=== Stored data ===
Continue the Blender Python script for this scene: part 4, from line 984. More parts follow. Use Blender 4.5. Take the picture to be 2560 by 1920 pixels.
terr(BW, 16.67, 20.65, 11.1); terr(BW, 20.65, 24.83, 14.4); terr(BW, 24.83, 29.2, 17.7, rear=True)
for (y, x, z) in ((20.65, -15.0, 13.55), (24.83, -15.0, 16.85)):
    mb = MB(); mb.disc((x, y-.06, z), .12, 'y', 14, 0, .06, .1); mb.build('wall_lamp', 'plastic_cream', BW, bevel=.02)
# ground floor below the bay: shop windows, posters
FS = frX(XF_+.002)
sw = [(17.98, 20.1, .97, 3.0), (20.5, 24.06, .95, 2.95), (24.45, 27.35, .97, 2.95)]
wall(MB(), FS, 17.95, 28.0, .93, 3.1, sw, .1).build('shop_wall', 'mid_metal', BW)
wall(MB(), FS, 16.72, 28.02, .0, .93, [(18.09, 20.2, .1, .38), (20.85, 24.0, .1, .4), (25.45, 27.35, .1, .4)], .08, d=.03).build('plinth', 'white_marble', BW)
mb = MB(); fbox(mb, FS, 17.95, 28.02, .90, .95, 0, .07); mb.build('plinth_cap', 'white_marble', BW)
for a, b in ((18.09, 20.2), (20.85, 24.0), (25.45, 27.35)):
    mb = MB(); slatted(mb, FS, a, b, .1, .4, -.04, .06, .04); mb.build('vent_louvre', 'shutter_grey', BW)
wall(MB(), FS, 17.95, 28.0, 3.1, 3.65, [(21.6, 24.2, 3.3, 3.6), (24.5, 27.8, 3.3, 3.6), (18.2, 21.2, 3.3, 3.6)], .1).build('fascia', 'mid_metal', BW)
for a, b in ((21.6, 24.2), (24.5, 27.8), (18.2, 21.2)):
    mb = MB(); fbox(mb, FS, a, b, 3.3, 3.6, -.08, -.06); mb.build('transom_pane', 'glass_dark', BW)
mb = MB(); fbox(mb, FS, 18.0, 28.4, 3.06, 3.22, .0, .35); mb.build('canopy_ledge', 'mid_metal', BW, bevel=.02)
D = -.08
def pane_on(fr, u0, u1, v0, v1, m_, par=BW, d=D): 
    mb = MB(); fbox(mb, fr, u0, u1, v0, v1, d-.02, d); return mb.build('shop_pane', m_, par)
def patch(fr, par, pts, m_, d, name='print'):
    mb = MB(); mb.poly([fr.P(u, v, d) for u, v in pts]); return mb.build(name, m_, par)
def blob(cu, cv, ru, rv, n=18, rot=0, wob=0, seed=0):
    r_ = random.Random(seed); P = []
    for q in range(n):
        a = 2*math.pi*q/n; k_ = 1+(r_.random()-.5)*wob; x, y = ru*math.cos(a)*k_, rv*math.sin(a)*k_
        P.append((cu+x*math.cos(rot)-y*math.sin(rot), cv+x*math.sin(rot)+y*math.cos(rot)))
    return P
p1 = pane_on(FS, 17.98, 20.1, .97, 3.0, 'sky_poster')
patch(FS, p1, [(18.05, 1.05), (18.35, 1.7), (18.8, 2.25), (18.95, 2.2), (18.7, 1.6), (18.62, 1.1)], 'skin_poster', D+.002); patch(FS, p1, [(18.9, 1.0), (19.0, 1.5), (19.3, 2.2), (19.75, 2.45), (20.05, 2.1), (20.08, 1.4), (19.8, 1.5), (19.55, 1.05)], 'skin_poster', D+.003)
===
Task details: Repeat every line of the data, exactly and in full.

Result:
Continue the Blender Python script for this scene: part 4, from line 984. More parts follow. Use Blender 4.5. Take the picture to be 2560 by 1920 pixels.
terr(BW, 16.67, 20.65, 11.1); terr(BW, 20.65, 24.83, 14.4); terr(BW, 24.83, 29.2, 17.7, rear=True)
for (y, x, z) in ((20.65, -15.0, 13.55), (24.83, -15.0, 16.85)):
    mb = MB(); mb.disc((x, y-.06, z), .12, 'y', 14, 0, .06, .1); mb.build('wall_lamp', 'plastic_cream', BW, bevel=.02)
# ground floor below the bay: shop windows, posters
FS = frX(XF_+.002)
sw = [(17.98, 20.1, .97, 3.0), (20.5, 24.06, .95, 2.95), (24.45, 27.35, .97, 2.95)]
wall(MB(), FS, 17.95, 28.0, .93, 3.1, sw, .1).build('shop_wall', 'mid_metal', BW)
wall(MB(), FS, 16.72, 28.02, .0, .93, [(18.09, 20.2, .1, .38), (20.85, 24.0, .1, .4), (25.45, 27.35, .1, .4)], .08, d=.03).build('plinth', 'white_marble', BW)
mb = MB(); fbox(mb, FS, 17.95, 28.02, .90, .95, 0, .07); mb.build('plinth_cap', 'white_marble', BW)
for a, b in ((18.09, 20.2), (20.85, 24.0), (25.45, 27.35)):
    mb = MB(); slatted(mb, FS, a, b, .1, .4, -.04, .06, .04); mb.build('vent_louvre', 'shutter_grey', BW)
wall(MB(), FS, 17.95, 28.0, 3.1, 3.65, [(21.6, 24.2, 3.3, 3.6), (24.5, 27.8, 3.3, 3.6), (18.2, 21.2, 3.3, 3.6)], .1).build('fascia', 'mid_metal', BW)
for a, b in ((21.6, 24.2), (24.5, 27.8), (18.2, 21.2)):
    mb = MB(); fbox(mb, FS, a, b, 3.3, 3.6, -.08, -.06); mb.build('transom_pane', 'glass_dark', BW)
mb = MB(); fbox(mb, FS, 18.0, 28.4, 3.06, 3.22, .0, .35); mb.build('canopy_ledge', 'mid_metal', BW, bevel=.02)
D = -.08
def pane_on(fr, u0, u1, v0, v1, m_, par=BW, d=D): 
    mb = MB(); fbox(mb, fr, u0, u1, v0, v1, d-.02, d); return mb.build('shop_pane', m_, par)
def patch(fr, par, pts, m_, d, name='print'):
    mb = MB(); mb.poly([fr.P(u, v, d) for u, v in pts]); return mb.build(name, m_, par)
def blob(cu, cv, ru, rv, n=18, rot=0, wob=0, seed=0):
    r_ = random.Random(seed); P = []
    for q in range(n):
        a = 2*math.pi*q/n; k_ = 1+(r_.random()-.5)*wob; x, y = ru*math.cos(a)*k_, rv*math.sin(a)*k_
        P.append((cu+x*math.cos(rot)-y*math.sin(rot), cv+x*math.sin(rot)+y*math.cos(rot)))
    return P
p1 = pane_on(FS, 17.98, 20.1, .97, 3.0, 'sky_poster')
patch(FS, p1, [(18.05, 1.05), (18.35, 1.7), (18.8, 2.25), (18.95, 2.2), (18.7, 1.6), (18.62, 1.1)], 'skin_poster', D+.002); patch(FS, p1, [(18.9, 1.0), (19.0, 1.5), (19.3, 2.2), (19.75, 2.45), (20.05, 2.1), (20.08, 1.4), (19.8, 1.5), (19.55, 1.05)], 'skin_poster', D+.003)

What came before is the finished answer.